**What to produce:**
Copy out the material below in full, but not its images.

#### Provided data ####

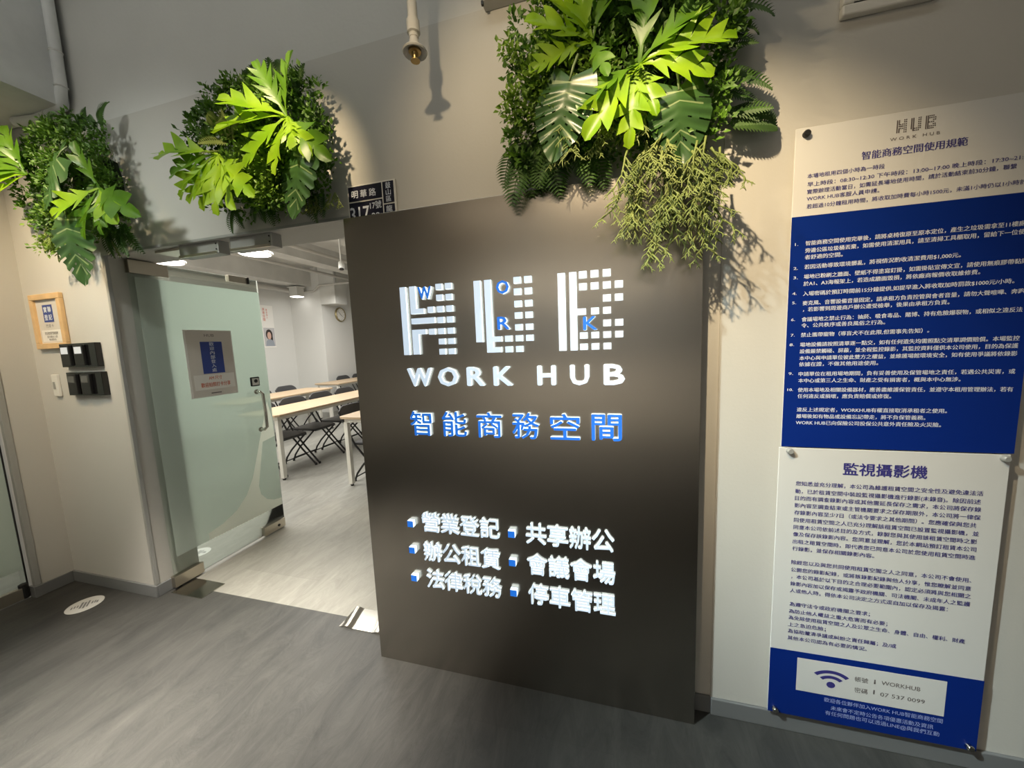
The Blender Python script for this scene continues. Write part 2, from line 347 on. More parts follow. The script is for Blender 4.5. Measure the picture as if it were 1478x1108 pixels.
hp = [(XD+.01, 2.235, 1.19), (XD+.05, 2.235, 1.19), (XD+.066, 2.240, 1.172), (XD+.068, 2.245, 1.02), (XD+.066, 2.245, .905), (XD+.05, 2.235, .885), (XD+.01, 2.235, .885)]
f = MB(); f.tube(hp, .0115, 12); f.lathe((XD+.008, 2.235, 1.19), (1, 0, 0), [(.019, 0), (.019, .006), (.012, .008)], 16); f.lathe((XD+.008, 2.235, .885), (1, 0, 0), [(.019, 0), (.019, .006), (.012, .008)], 16)
f.build('handle', M['chrome'], d1, smooth='auto')
# small black-framed lock release on the glass
t = thing('release_button', (XD+.01, 2.23, 1.27), 'small square black-rimmed release button on the glass door above the pull handle', 'button')
f = MB(); f.box(XD+.009, XD+.02, 2.193, 2.267, 1.236, 1.308, .008); f.build('rim', M['black'], t)
f = MB(); f.box(XD+.02, XD+.023, 2.202, 2.258, 1.245, 1.299); f.build('face_plate', M['whitegloss'], t)
f = MB(); f.lathe((XD+.023, 2.23, 1.277), (1, 0, 0), [(.014, 0), (.014, .003)], 16); f.build('button', M['black'], t)
# notice in a clear pocket on the door
t = thing('door_notice', (XD+.01, 1.93, 1.44), 'grey notice sheet with a blue block taped on the open glass door', 'notice')
f = MB(); f.box(XD+.0088, XD+.0108, 1.772, 2.09, 1.205, 1.668); f.build('pocket', M['paperw'], t)
f = MB(); f.box(XD+.0109, XD+.0118, 1.785, 2.083, 1.21, 1.664); f.build('sheet', M['paper'], t)
f = MB(); f.box(XD+.0119, XD+.0122, 1.80, 2.075, 1.255, 1.36); f.build('white_band', M['paperw'], t)
f = MB(); f.box(XD+.0123, XD+.0128, 1.866, 2.012, 1.366, 1.588); f.build('blue_block', M['bluepaper'], t)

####

**Expected answer:**
The Blender Python script for this scene continues. Write part 2, from line 347 on. More parts follow. The script is for Blender 4.5. Measure the picture as if it were 1478x1108 pixels.
hp = [(XD+.01, 2.235, 1.19), (XD+.05, 2.235, 1.19), (XD+.066, 2.240, 1.172), (XD+.068, 2.245, 1.02), (XD+.066, 2.245, .905), (XD+.05, 2.235, .885), (XD+.01, 2.235, .885)]
f = MB(); f.tube(hp, .0115, 12); f.lathe((XD+.008, 2.235, 1.19), (1, 0, 0), [(.019, 0), (.019, .006), (.012, .008)], 16); f.lathe((XD+.008, 2.235, .885), (1, 0, 0), [(.019, 0), (.019, .006), (.012, .008)], 16)
f.build('handle', M['chrome'], d1, smooth='auto')
# small black-framed lock release on the glass
t = thing('release_button', (XD+.01, 2.23, 1.27), 'small square black-rimmed release button on the glass door above the pull handle', 'button')
f = MB(); f.box(XD+.009, XD+.02, 2.193, 2.267, 1.236, 1.308, .008); f.build('rim', M['black'], t)
f = MB(); f.box(XD+.02, XD+.023, 2.202, 2.258, 1.245, 1.299); f.build('face_plate', M['whitegloss'], t)
f = MB(); f.lathe((XD+.023, 2.23, 1.277), (1, 0, 0), [(.014, 0), (.014, .003)], 16); f.build('button', M['black'], t)
# notice in a clear pocket on the door
t = thing('door_notice', (XD+.01, 1.93, 1.44), 'grey notice sheet with a blue block taped on the open glass door', 'notice')
f = MB(); f.box(XD+.0088, XD+.0108, 1.772, 2.09, 1.205, 1.668); f.build('pocket', M['paperw'], t)
f = MB(); f.box(XD+.0109, XD+.0118, 1.785, 2.083, 1.21, 1.664); f.build('sheet', M['paper'], t)
f = MB(); f.box(XD+.0119, XD+.0122, 1.80, 2.075, 1.255, 1.36); f.build('white_band', M['paperw'], t)
f = MB(); f.box(XD+.0123, XD+.0128, 1.866, 2.012, 1.366, 1.588); f.build('blue_block', M['bluepaper'], t)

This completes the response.